*Task description*:
Print the listing below exactly.

-- START OF Information supplied --

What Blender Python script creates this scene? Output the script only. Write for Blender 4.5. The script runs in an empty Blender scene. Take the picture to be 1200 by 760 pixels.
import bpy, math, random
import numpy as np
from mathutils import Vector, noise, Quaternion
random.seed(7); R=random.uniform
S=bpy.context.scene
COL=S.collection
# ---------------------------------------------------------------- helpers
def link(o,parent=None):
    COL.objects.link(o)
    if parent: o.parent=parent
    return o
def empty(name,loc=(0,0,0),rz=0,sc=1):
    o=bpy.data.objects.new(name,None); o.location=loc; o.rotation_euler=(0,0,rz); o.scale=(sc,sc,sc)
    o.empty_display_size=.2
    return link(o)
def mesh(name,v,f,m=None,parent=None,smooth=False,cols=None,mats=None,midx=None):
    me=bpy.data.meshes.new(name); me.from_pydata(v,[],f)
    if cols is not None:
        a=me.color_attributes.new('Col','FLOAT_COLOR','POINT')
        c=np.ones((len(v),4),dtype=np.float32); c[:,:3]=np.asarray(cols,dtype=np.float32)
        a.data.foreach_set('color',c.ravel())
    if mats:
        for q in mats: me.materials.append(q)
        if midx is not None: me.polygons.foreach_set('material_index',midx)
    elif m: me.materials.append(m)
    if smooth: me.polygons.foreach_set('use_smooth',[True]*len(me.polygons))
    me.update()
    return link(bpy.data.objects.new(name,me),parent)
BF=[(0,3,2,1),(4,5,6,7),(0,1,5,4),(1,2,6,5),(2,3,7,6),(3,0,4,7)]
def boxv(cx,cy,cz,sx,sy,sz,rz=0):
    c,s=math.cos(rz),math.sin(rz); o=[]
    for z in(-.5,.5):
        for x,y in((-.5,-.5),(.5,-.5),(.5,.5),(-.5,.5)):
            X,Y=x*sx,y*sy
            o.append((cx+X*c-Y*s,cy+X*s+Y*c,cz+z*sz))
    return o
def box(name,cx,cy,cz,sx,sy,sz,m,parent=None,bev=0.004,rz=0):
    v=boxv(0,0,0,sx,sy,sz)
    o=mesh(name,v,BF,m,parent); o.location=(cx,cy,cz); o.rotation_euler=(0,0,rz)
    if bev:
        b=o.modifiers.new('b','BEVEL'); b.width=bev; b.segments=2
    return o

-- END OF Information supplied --

*Output of the task*:
What Blender Python script creates this scene? Output the script only. Write for Blender 4.5. The script runs in an empty Blender scene. Take the picture to be 1200 by 760 pixels.
import bpy, math, random
import numpy as np
from mathutils import Vector, noise, Quaternion
random.seed(7); R=random.uniform
S=bpy.context.scene
COL=S.collection
# ---------------------------------------------------------------- helpers
def link(o,parent=None):
    COL.objects.link(o)
    if parent: o.parent=parent
    return o
def empty(name,loc=(0,0,0),rz=0,sc=1):
    o=bpy.data.objects.new(name,None); o.location=loc; o.rotation_euler=(0,0,rz); o.scale=(sc,sc,sc)
    o.empty_display_size=.2
    return link(o)
def mesh(name,v,f,m=None,parent=None,smooth=False,cols=None,mats=None,midx=None):
    me=bpy.data.meshes.new(name); me.from_pydata(v,[],f)
    if cols is not None:
        a=me.color_attributes.new('Col','FLOAT_COLOR','POINT')
        c=np.ones((len(v),4),dtype=np.float32); c[:,:3]=np.asarray(cols,dtype=np.float32)
        a.data.foreach_set('color',c.ravel())
    if mats:
        for q in mats: me.materials.append(q)
        if midx is not None: me.polygons.foreach_set('material_index',midx)
    elif m: me.materials.append(m)
    if smooth: me.polygons.foreach_set('use_smooth',[True]*len(me.polygons))
    me.update()
    return link(bpy.data.objects.new(name,me),parent)
BF=[(0,3,2,1),(4,5,6,7),(0,1,5,4),(1,2,6,5),(2,3,7,6),(3,0,4,7)]
def boxv(cx,cy,cz,sx,sy,sz,rz=0):
    c,s=math.cos(rz),math.sin(rz); o=[]
    for z in(-.5,.5):
        for x,y in((-.5,-.5),(.5,-.5),(.5,.5),(-.5,.5)):
            X,Y=x*sx,y*sy
            o.append((cx+X*c-Y*s,cy+X*s+Y*c,cz+z*sz))
    return o
def box(name,cx,cy,cz,sx,sy,sz,m,parent=None,bev=0.004,rz=0):
    v=boxv(0,0,0,sx,sy,sz)
    o=mesh(name,v,BF,m,parent); o.location=(cx,cy,cz); o.rotation_euler=(0,0,rz)
    if bev:
        b=o.modifiers.new('b','BEVEL'); b.width=bev; b.segments=2
    return o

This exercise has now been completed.